> **What to work on**: Render the material again word for word, skipping the pictures in it.

> **Data excerpts**:
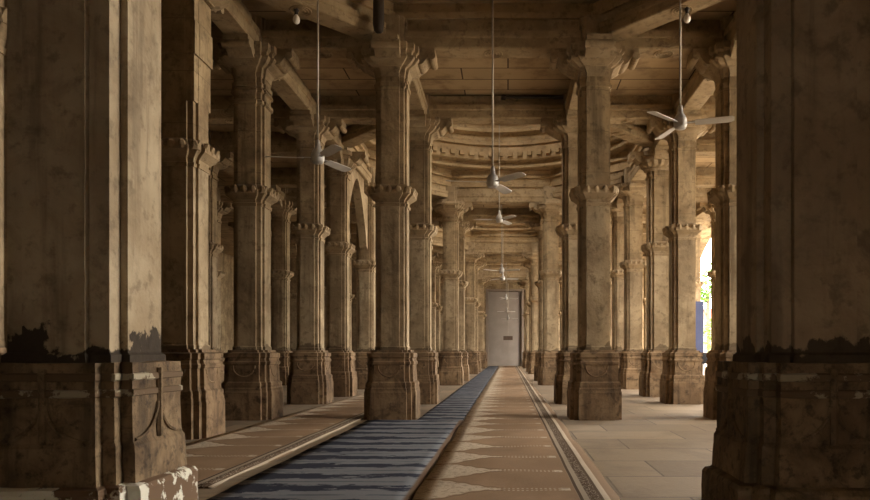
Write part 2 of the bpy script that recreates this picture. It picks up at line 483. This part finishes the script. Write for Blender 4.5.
# ------------------------------------------------------------------ the two big foreground pillars
def near_pillar(x, y, lab, base_mat, shaft_mat):
    root = empty('stone_pillar', (x, y, 0), lab, 'pillar', 'large foreground pillars')
    W, A_, S = .31, .165, .039
    bm = bmesh.new()
    redent_loft(bm, [(0, .47, .33, .07), (.19, .47, .33, .07), (.215, .455, .32, .07), (.225, .42, .29, .065)])
    erode(bm, 2, .012, 7)
    link('base_block', bm, base_mat, root)
    bm = bmesh.new()
    redent_loft(bm, [(.225, .42, .29, .065), (.42, .41, .28, .062),
                     (.435, .40, .272, .06), (.445, .395, .27, .06), (.64, .392, .268, .06), (.655, .392, .268, .06), (.86, .39, .267, .06)])
    erode(bm, 3, .012, 7)
    hc, rr = .64, .19
    for k in range(4):      # ribs and hanging half rounds in low relief
        c, s = (1, 0, -1, 0)[k], (0, 1, 0, -1)[k]
        w = .397
        P = lambda u, h: (w * c - u * s, w * s + u * c, h)
        tube(bm, [P(0, .83), P(0, .44)], .02, 6)
        for sg in (-1, 1):
            tube(bm, [P(sg * (.252 - .235 * math.cos(t)), hc - rr * math.sin(t)) for t in [math.pi / 2 * i / 8 for i in range(9)]], .011, 6)
    link('plinth', bm, M_plinth_old, root)
    for h in (.70, .785):
        bm = bmesh.new()
        redent_loft(bm, [(h - .022, .389, .266, .06), (h - .014, .402, .274, .06), (h + .014, .402, .274, .06), (h + .022, .389, .266, .06)], cap0=False, cap1=False)
        erode(bm, 2, .006, 11)
        o = link('molding', bm, M_worn, root)
        o['label'] = 'rounded band with flaking cream paint'
    bm = bmesh.new()
    redent_loft(bm, [(.86, W + .02, A_ + .015, S), (.90, W + .018, A_ + .012, S), (.915, W, A_, S), (6.6, W, A_, S)])
    soften(bm, .009, segs=2)
    link('shaft', bm, shaft_mat, root)
    return root
near_pillar(-2.386, 3.9, 'huge dark foreground pillar at the left edge, its side face palely lit', M_worn_low, M_shaft_old)
near_pillar(1.668, 3.9, 'huge dark foreground pillar at the right edge, cropped by the frame', M_plinth_old, M_shaft_brown)

# ------------------------------------------------------------------ lintels
def lintel(p, q, lab, gap=.20, medal=True, zb=5.06):
    p, q = Vector(p + (0,)), Vector(q + (0,))
    d = (q - p); L = d.length; d.normalize()
    mid = (p + q) / 2
    hl = L / 2 - gap
    bm = bmesh.new()
    prof = [(-.15, 5.06), (.15, 5.06), (.165, 5.08), (.165, 5.20), (.18, 5.215), (.18, 5.30), (.07, 5.315), (.07, 5.5),
            (-.07, 5.5), (-.07, 5.315), (-.18, 5.30), (-.18, 5.215), (-.165, 5.20), (-.165, 5.08)]
    loft(bm, [[(u, v, (h - 5.06) * (5.5 - zb) / .44) for v, h in prof] for u in (-hl, hl)])
    soften(bm, .006)
    if medal:
        for r, rr in ((.125, .012), (.085, .010), (.045, .012)):      # carved rosette on the soffit and faces
            tube(bm, [(r * math.cos(2 * math.pi * i / 20), r * math.sin(2 * math.pi * i / 20), 0) for i in range(21)], rr, 5)
            for sg in (-1, 1):
                tube(bm, [(1.3 * r * math.cos(2 * math.pi * i / 20), sg * .166, .11 + .8 * r * math.sin(2 * math.pi * i / 20)) for i in range(21)], rr * .7, 5)
    o = link('stone_lintel', bm, M_lintel)
    o.location = (mid.x, mid.y, zb); o.rotation_euler = (0, 0, math.atan2(d.y, d.x))
    tag(o, lab, 'lintel', 'lintels on top of the columns')

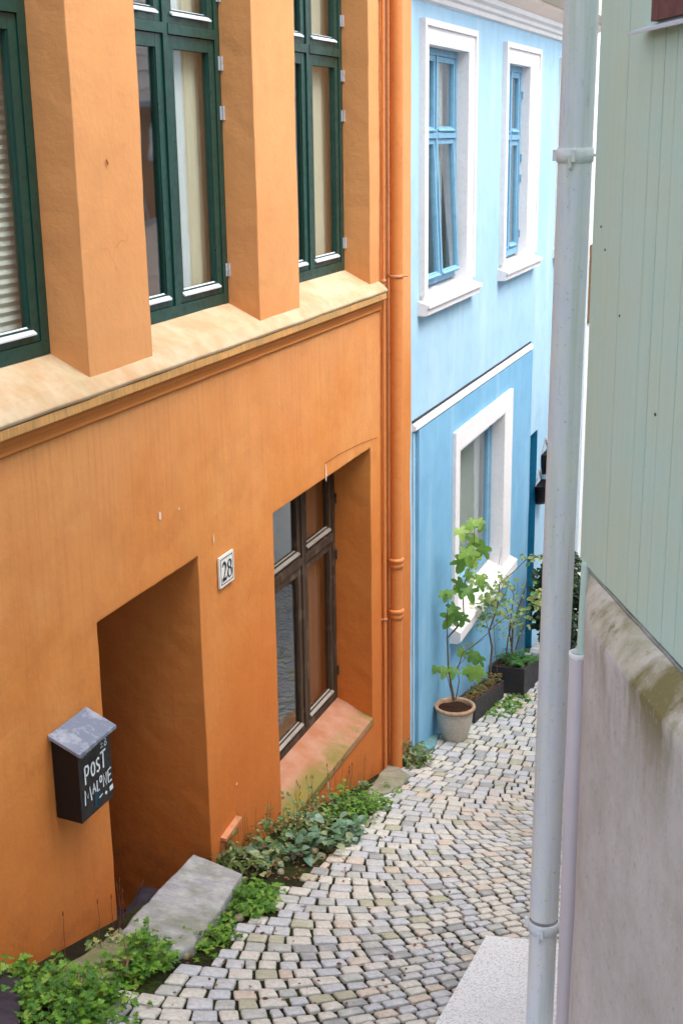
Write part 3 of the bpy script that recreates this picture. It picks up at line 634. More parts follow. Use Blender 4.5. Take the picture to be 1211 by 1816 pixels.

> **Exercise answer**:
Write part 2 of the bpy script that recreates this picture. It picks up at line 483. This part finishes the script. Write for Blender 4.5.
# ------------------------------------------------------------------ the two big foreground pillars
def near_pillar(x, y, lab, base_mat, shaft_mat):
    root = empty('stone_pillar', (x, y, 0), lab, 'pillar', 'large foreground pillars')
    W, A_, S = .31, .165, .039
    bm = bmesh.new()
    redent_loft(bm, [(0, .47, .33, .07), (.19, .47, .33, .07), (.215, .455, .32, .07), (.225, .42, .29, .065)])
    erode(bm, 2, .012, 7)
    link('base_block', bm, base_mat, root)
    bm = bmesh.new()
    redent_loft(bm, [(.225, .42, .29, .065), (.42, .41, .28, .062),
                     (.435, .40, .272, .06), (.445, .395, .27, .06), (.64, .392, .268, .06), (.655, .392, .268, .06), (.86, .39, .267, .06)])
    erode(bm, 3, .012, 7)
    hc, rr = .64, .19
    for k in range(4):      # ribs and hanging half rounds in low relief
        c, s = (1, 0, -1, 0)[k], (0, 1, 0, -1)[k]
        w = .397
        P = lambda u, h: (w * c - u * s, w * s + u * c, h)
        tube(bm, [P(0, .83), P(0, .44)], .02, 6)
        for sg in (-1, 1):
            tube(bm, [P(sg * (.252 - .235 * math.cos(t)), hc - rr * math.sin(t)) for t in [math.pi / 2 * i / 8 for i in range(9)]], .011, 6)
    link('plinth', bm, M_plinth_old, root)
    for h in (.70, .785):
        bm = bmesh.new()
        redent_loft(bm, [(h - .022, .389, .266, .06), (h - .014, .402, .274, .06), (h + .014, .402, .274, .06), (h + .022, .389, .266, .06)], cap0=False, cap1=False)
        erode(bm, 2, .006, 11)
        o = link('molding', bm, M_worn, root)
        o['label'] = 'rounded band with flaking cream paint'
    bm = bmesh.new()
    redent_loft(bm, [(.86, W + .02, A_ + .015, S), (.90, W + .018, A_ + .012, S), (.915, W, A_, S), (6.6, W, A_, S)])
    soften(bm, .009, segs=2)
    link('shaft', bm, shaft_mat, root)
    return root
near_pillar(-2.386, 3.9, 'huge dark foreground pillar at the left edge, its side face palely lit', M_worn_low, M_shaft_old)
near_pillar(1.668, 3.9, 'huge dark foreground pillar at the right edge, cropped by the frame', M_plinth_old, M_shaft_brown)

# ------------------------------------------------------------------ lintels
def lintel(p, q, lab, gap=.20, medal=True, zb=5.06):
    p, q = Vector(p + (0,)), Vector(q + (0,))
    d = (q - p); L = d.length; d.normalize()
    mid = (p + q) / 2
    hl = L / 2 - gap
    bm = bmesh.new()
    prof = [(-.15, 5.06), (.15, 5.06), (.165, 5.08), (.165, 5.20), (.18, 5.215), (.18, 5.30), (.07, 5.315), (.07, 5.5),
            (-.07, 5.5), (-.07, 5.315), (-.18, 5.30), (-.18, 5.215), (-.165, 5.20), (-.165, 5.08)]
    loft(bm, [[(u, v, (h - 5.06) * (5.5 - zb) / .44) for v, h in prof] for u in (-hl, hl)])
    soften(bm, .006)
    if medal:
        for r, rr in ((.125, .012), (.085, .010), (.045, .012)):      # carved rosette on the soffit and faces
            tube(bm, [(r * math.cos(2 * math.pi * i / 20), r * math.sin(2 * math.pi * i / 20), 0) for i in range(21)], rr, 5)
            for sg in (-1, 1):
                tube(bm, [(1.3 * r * math.cos(2 * math.pi * i / 20), sg * .166, .11 + .8 * r * math.sin(2 * math.pi * i / 20)) for i in range(21)], rr * .7, 5)
    o = link('stone_lintel', bm, M_lintel)
    o.location = (mid.x, mid.y, zb); o.rotation_euler = (0, 0, math.atan2(d.y, d.x))
    tag(o, lab, 'lintel', 'lintels on top of the columns')

Write part 3 of the bpy script that recreates this picture. It picks up at line 634. More parts follow. Use Blender 4.5. Take the picture to be 1211 by 1816 pixels.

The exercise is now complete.